Leo and Huntz Are Jungle Gents (1954)
Was The Mid-60's Too Late For an All-Night Bowery Boys Marathon? Not in Winston-Salem, N.C.! |
Greenbriar still learning to love the Bowery Boys, one rediscovered masterpiece at a time:
Sach develops facility for sniffing out diamonds and so sets the Bowery Boys upon Africa safari for lost mines, soundstage jungle a congenial backdrop for BB antics. Monogram continued this series well into Allied Artists respectability, revenue predictable as a rising sun. Walter Mirisch tells it well in his 2008 book, I Thought We Were Making Movies, Not History. Exhibitors, especially in small towns, much preferred Bowery Boys over big-studio specials routinely nixed by a customer base on the dwindle. Drive-ins could fill their lot (and all-night schedule) as well on Gorcey/Hall happenings. Repeat corndog runs were encouraged by non-existent narrative of a typical Bowery Boys, another reason why showmen and concessioners liked them often.

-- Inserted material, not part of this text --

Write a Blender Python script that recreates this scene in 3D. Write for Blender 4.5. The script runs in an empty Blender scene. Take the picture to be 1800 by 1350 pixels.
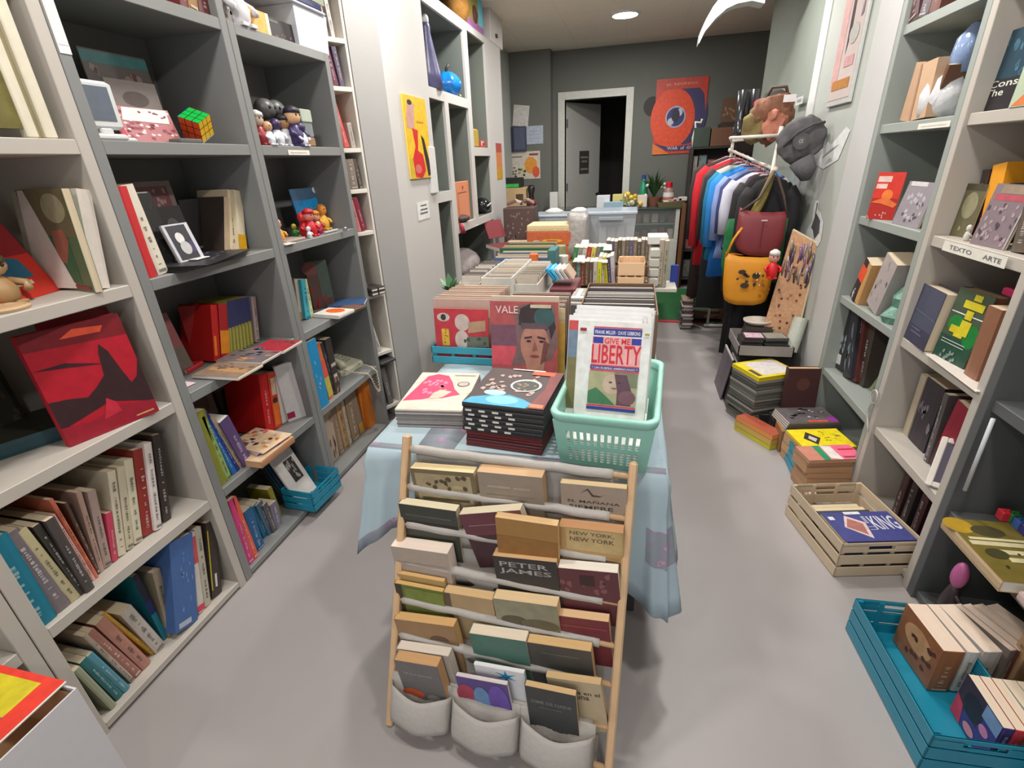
import bpy, math, random
from mathutils import Vector as V3, Matrix
random.seed(7)
sc = bpy.context.scene
COL = sc.collection
# ------------------------------------------------------------------ camera
FPX, PIT, YAW, ROL, CH = 859.4, 0.42472, 0.24896, -0.046323, 1.55
_f0 = V3((-math.sin(YAW), math.cos(YAW), 0)); _r0 = V3((math.cos(YAW), math.sin(YAW), 0)); _u0 = V3((0, 0, 1))
FW = _f0*math.cos(PIT) - _u0*math.sin(PIT)
_u1 = _f0*math.sin(PIT) + _u0*math.cos(PIT)
RT = _r0*math.cos(ROL) + _u1*math.sin(ROL)
UP = -_r0*math.sin(ROL) + _u1*math.cos(ROL)
CAM = V3((0, 0, CH))
cd = bpy.data.cameras.new('camera'); cam = bpy.data.objects.new('camera', cd); COL.objects.link(cam)
cd.sensor_width = 36; cd.lens = 36*FPX/1800; cd.clip_start = 0.02
cam.matrix_world = Matrix(((RT.x, UP.x, -FW.x, 0), (RT.y, UP.y, -FW.y, 0), (RT.z, UP.z, -FW.z, CH), (0, 0, 0, 1)))
sc.camera = cam
# ------------------------------------------------------------------ world, exposure
sc.view_settings.view_transform = 'Standard'; sc.view_settings.look = 'None'
sc.view_settings.gamma = 1; sc.view_settings.use_curve_mapping = False
sc.view_settings.exposure = 0.06
w = bpy.data.worlds.new('world'); sc.world = w; w.use_nodes = True
w.node_tree.nodes['Background'].inputs[0].default_value = (0.75, 0.78, 0.85, 1)
w.node_tree.nodes['Background'].inputs[1].default_value = 1.8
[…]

What with delight distraction of eating and social intercourse at crowded venues, the screen was a least compelling element of theatre-going, reason good as any for BB's continuing to play deep into the 60's and way past their release to TV. More than one showman asked why the Boys had quit; for the trade it was like herding off geese in midst of laying gold eggs. Any series to stay lit for over twenty years had to be doing something spectacularly right.
3 Comments:
The demise of the long-running Bowery Boys movies after 21 years is confusing.
Huntz Hall was always bitter at Leo Gorcey for quitting the series after the death of his fathe Bernard Gorcey, who was the lovable Louis Dumbrowski, owner of Louis' Sweet Shop where the boys hung out. The boys made seven more without Leo Gorcey.
Even so I was told that audiences always burst into applause at the beginning of each film (all the way to the end of the series) when the theme song 'Hail, Hail The Gang's All Here!' kicked in.
Do you happen to know the financial reports on the BBS. I’m sure they were made in n the cheap but what was a typical gross?
Regret to say I don't have Monogram figures.